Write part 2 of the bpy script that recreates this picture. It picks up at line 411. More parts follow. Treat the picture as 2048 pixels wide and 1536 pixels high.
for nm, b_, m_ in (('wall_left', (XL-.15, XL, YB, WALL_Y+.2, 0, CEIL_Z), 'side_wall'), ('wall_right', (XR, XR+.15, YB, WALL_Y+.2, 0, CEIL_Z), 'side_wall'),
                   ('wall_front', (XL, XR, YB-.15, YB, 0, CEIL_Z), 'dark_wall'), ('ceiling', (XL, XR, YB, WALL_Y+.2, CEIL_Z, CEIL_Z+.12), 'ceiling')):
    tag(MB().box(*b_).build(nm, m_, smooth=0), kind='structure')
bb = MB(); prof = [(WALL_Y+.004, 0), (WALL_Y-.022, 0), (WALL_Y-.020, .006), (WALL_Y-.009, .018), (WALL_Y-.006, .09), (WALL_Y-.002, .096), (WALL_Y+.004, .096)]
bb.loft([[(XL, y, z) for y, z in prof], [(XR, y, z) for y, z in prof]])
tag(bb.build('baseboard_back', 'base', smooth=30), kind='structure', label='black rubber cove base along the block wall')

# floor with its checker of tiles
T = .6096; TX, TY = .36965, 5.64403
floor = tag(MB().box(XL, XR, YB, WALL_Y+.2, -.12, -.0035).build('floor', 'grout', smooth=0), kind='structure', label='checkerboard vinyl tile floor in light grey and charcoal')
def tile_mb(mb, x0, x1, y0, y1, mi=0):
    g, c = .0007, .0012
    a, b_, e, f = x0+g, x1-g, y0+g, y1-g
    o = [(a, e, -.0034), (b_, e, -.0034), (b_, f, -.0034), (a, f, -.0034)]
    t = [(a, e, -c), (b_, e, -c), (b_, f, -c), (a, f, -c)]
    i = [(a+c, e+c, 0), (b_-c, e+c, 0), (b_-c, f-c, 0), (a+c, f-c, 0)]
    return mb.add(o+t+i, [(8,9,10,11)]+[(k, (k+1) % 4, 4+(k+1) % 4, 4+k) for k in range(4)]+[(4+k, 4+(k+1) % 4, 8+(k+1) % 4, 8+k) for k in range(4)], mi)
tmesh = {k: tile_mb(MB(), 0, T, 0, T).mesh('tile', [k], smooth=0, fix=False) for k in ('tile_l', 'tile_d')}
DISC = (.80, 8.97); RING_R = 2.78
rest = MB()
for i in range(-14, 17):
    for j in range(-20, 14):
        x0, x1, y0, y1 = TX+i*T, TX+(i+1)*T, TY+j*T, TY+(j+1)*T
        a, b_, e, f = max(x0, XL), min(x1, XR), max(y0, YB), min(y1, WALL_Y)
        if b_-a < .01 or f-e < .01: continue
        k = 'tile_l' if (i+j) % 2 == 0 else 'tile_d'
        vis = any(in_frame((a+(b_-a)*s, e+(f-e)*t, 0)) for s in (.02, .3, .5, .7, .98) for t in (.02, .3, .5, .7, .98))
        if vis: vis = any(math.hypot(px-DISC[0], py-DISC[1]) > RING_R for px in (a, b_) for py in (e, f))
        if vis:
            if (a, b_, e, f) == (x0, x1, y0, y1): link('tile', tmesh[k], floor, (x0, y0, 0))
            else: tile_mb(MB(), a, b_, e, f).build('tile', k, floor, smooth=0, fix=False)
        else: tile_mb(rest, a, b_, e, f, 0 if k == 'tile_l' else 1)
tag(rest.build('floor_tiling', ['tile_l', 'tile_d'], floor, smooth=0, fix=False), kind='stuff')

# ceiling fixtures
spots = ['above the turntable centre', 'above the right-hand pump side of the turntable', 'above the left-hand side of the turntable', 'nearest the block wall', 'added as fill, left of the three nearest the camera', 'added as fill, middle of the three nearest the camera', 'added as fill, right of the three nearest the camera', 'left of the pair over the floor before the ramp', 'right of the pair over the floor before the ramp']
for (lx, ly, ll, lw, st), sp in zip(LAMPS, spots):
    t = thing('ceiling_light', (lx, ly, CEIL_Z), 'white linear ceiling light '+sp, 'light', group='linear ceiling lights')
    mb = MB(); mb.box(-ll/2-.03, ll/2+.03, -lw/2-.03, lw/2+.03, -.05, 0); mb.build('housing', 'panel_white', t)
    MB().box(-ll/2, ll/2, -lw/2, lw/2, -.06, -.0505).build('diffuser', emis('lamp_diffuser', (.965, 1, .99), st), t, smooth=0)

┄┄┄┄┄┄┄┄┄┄

> _Aim of the task_
Quote each line of the data above exactly as written.

> _Full solution_
Write part 2 of the bpy script that recreates this picture. It picks up at line 411. More parts follow. Treat the picture as 2048 pixels wide and 1536 pixels high.
for nm, b_, m_ in (('wall_left', (XL-.15, XL, YB, WALL_Y+.2, 0, CEIL_Z), 'side_wall'), ('wall_right', (XR, XR+.15, YB, WALL_Y+.2, 0, CEIL_Z), 'side_wall'),
                   ('wall_front', (XL, XR, YB-.15, YB, 0, CEIL_Z), 'dark_wall'), ('ceiling', (XL, XR, YB, WALL_Y+.2, CEIL_Z, CEIL_Z+.12), 'ceiling')):
    tag(MB().box(*b_).build(nm, m_, smooth=0), kind='structure')
bb = MB(); prof = [(WALL_Y+.004, 0), (WALL_Y-.022, 0), (WALL_Y-.020, .006), (WALL_Y-.009, .018), (WALL_Y-.006, .09), (WALL_Y-.002, .096), (WALL_Y+.004, .096)]
bb.loft([[(XL, y, z) for y, z in prof], [(XR, y, z) for y, z in prof]])
tag(bb.build('baseboard_back', 'base', smooth=30), kind='structure', label='black rubber cove base along the block wall')

# floor with its checker of tiles
T = .6096; TX, TY = .36965, 5.64403
floor = tag(MB().box(XL, XR, YB, WALL_Y+.2, -.12, -.0035).build('floor', 'grout', smooth=0), kind='structure', label='checkerboard vinyl tile floor in light grey and charcoal')
def tile_mb(mb, x0, x1, y0, y1, mi=0):
    g, c = .0007, .0012
    a, b_, e, f = x0+g, x1-g, y0+g, y1-g
    o = [(a, e, -.0034), (b_, e, -.0034), (b_, f, -.0034), (a, f, -.0034)]
    t = [(a, e, -c), (b_, e, -c), (b_, f, -c), (a, f, -c)]
    i = [(a+c, e+c, 0), (b_-c, e+c, 0), (b_-c, f-c, 0), (a+c, f-c, 0)]
    return mb.add(o+t+i, [(8,9,10,11)]+[(k, (k+1) % 4, 4+(k+1) % 4, 4+k) for k in range(4)]+[(4+k, 4+(k+1) % 4, 8+(k+1) % 4, 8+k) for k in range(4)], mi)
tmesh = {k: tile_mb(MB(), 0, T, 0, T).mesh('tile', [k], smooth=0, fix=False) for k in ('tile_l', 'tile_d')}
DISC = (.80, 8.97); RING_R = 2.78
rest = MB()
for i in range(-14, 17):
    for j in range(-20, 14):
        x0, x1, y0, y1 = TX+i*T, TX+(i+1)*T, TY+j*T, TY+(j+1)*T
        a, b_, e, f = max(x0, XL), min(x1, XR), max(y0, YB), min(y1, WALL_Y)
        if b_-a < .01 or f-e < .01: continue
        k = 'tile_l' if (i+j) % 2 == 0 else 'tile_d'
        vis = any(in_frame((a+(b_-a)*s, e+(f-e)*t, 0)) for s in (.02, .3, .5, .7, .98) for t in (.02, .3, .5, .7, .98))
        if vis: vis = any(math.hypot(px-DISC[0], py-DISC[1]) > RING_R for px in (a, b_) for py in (e, f))
        if vis:
            if (a, b_, e, f) == (x0, x1, y0, y1): link('tile', tmesh[k], floor, (x0, y0, 0))
            else: tile_mb(MB(), a, b_, e, f).build('tile', k, floor, smooth=0, fix=False)
        else: tile_mb(rest, a, b_, e, f, 0 if k == 'tile_l' else 1)
tag(rest.build('floor_tiling', ['tile_l', 'tile_d'], floor, smooth=0, fix=False), kind='stuff')

# ceiling fixtures
spots = ['above the turntable centre', 'above the right-hand pump side of the turntable', 'above the left-hand side of the turntable', 'nearest the block wall', 'added as fill, left of the three nearest the camera', 'added as fill, middle of the three nearest the camera', 'added as fill, right of the three nearest the camera', 'left of the pair over the floor before the ramp', 'right of the pair over the floor before the ramp']
for (lx, ly, ll, lw, st), sp in zip(LAMPS, spots):
    t = thing('ceiling_light', (lx, ly, CEIL_Z), 'white linear ceiling light '+sp, 'light', group='linear ceiling lights')
    mb = MB(); mb.box(-ll/2-.03, ll/2+.03, -lw/2-.03, lw/2+.03, -.05, 0); mb.build('housing', 'panel_white', t)
    MB().box(-ll/2, ll/2, -lw/2, lw/2, -.06, -.0505).build('diffuser', emis('lamp_diffuser', (.965, 1, .99), st), t, smooth=0)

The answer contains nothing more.